Ketevan Kemoklidze |
Extrañamente la del viernes fue una noche de vida y muerte, que comenzó con la triste noticia y minuto de silencio por el fallecimiento de Julio García Casas, jurista, pianista y admirado agitador de la vida cultural de la ciudad como presidente de Juventudes Musicales desde su fundación. Cualquier melómano debió sentir una profunda desolación y enorme emotividad ante tan triste noticia; todos los que conocemos los avatares de la actividad cultural en esta villa sentimos una gran admiración por tan digno baluarte del buen gusto y la promoción de la música, y nos sentimos por ello un poco huérfanos. Pero también fue una noche de enorme felicidad por la recuperación y regreso al trabajo, después de mucho tiempo ausente, de una de las encargadas de sala más queridas y entrañables, Pilar Ruiz. Sin duda un enorme gozo.
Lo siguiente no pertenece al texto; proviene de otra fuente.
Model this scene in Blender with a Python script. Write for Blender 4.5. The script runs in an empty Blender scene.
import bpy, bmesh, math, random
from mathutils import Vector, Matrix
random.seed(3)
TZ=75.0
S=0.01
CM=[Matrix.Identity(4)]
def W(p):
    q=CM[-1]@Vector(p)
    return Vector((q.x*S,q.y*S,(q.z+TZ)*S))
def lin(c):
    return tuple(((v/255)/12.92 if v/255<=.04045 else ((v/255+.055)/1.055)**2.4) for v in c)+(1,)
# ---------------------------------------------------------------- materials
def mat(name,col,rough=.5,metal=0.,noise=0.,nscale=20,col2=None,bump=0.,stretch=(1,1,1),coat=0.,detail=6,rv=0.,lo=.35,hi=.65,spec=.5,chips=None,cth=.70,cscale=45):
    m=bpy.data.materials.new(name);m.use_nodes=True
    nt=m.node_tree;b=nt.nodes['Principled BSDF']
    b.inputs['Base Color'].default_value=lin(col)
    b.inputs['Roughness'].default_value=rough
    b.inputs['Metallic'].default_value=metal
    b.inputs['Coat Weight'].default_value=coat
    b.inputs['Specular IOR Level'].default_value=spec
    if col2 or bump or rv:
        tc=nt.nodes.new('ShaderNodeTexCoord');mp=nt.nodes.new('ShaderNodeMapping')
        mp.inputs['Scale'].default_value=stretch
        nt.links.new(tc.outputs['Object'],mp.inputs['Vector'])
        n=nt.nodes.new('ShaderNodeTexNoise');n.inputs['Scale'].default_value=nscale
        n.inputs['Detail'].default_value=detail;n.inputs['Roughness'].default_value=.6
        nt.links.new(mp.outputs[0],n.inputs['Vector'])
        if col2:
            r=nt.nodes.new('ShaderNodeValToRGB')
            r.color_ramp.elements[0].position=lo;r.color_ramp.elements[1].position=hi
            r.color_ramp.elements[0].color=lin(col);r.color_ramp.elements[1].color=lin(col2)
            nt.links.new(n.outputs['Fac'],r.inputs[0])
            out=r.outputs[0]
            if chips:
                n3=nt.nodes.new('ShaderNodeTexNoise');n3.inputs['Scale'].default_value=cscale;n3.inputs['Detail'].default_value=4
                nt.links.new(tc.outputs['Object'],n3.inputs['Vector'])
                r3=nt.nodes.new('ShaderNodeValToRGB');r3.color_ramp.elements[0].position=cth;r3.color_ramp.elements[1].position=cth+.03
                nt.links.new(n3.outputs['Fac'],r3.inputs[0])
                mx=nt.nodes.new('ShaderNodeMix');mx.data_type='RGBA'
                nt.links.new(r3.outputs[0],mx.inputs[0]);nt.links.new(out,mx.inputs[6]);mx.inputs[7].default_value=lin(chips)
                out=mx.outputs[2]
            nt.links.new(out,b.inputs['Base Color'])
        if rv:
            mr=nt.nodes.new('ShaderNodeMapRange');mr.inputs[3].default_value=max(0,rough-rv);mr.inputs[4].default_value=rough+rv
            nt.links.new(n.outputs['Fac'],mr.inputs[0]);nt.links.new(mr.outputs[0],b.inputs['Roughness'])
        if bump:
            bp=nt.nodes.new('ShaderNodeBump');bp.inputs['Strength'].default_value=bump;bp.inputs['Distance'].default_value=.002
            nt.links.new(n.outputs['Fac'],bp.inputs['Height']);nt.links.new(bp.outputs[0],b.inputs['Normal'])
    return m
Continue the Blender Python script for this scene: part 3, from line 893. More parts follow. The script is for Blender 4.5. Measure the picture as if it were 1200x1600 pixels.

Una noche de muerte y vida que se vio también curiosamente reflejada en el programa, con dos carismáticas mujeres bíblicas, una histórica y otra mitológica como protagonistas, mal denominadas femmes fatales por su vinculación con la muerte, pero que provocaron el descubrimiento de partituras tan poco frecuentadas como muy estimulantes. Salvo la Danza de los Siete Velos de Salomé, las otras páginas supusieron un soplo de aire fresco frente a tanto programa común, además de ocasiones únicas para lucir las infinitas posibilidades de una orquesta impecable, capaz de enfrentarse con éxito a piezas tan comprometidas justo después del esfuerzo tan titánico desplegado en Tannháuser de Wagner. La Danza de la venganza de Medea de Samuel Barber es la consecuencia de las múltiples transformaciones que sufrió el ballet Medea desde su estreno en 1947. Axelrod se sintió como en casa con este título de mimbres bernstenianos, logrando una versión voluptuosa y potente. Igualmente consiguió extraer del también ballet Belkis, Reina de Saba, una composición de Ottorino Respighi que combina folclore hebreo y nacionalismo centroeuropeo tan de moda a principios del siglo XIX, una recreación de poderosa espectacularidad, lógico en un director tan familiarizado con el sonido de Hollywood. La voz de la mezzosoprano georgiana Ketevan Kemoklide detrás del escenario y una representación de metales al fondo del patio de butacas, pusieron la nota sanamente efectista a la pieza.
Kemoklide exhibió en La muerte de Cleopatra una voz de exuberante brillo y considerable fuerza, además de una teatralidad más que notable. Su poderosa presencia escénica colaboró para que su Cleopatra sonara sensual y trágica a la vez, alcanzando inmejorables resultados en las notas más agudas y una proyección flexible y natural de su elegante voz. Axelrod ofreció una versión muy sensual de Salomé, mientras la enorme plantilla orquestal aprovechó para recordar su magisterio a la hora de matizar y distinguir planos sonoros. Nuestro más sincero agradecimiento a García Casas por su empeño en hacer realidad estos impagables momentos de gozo y disfrute.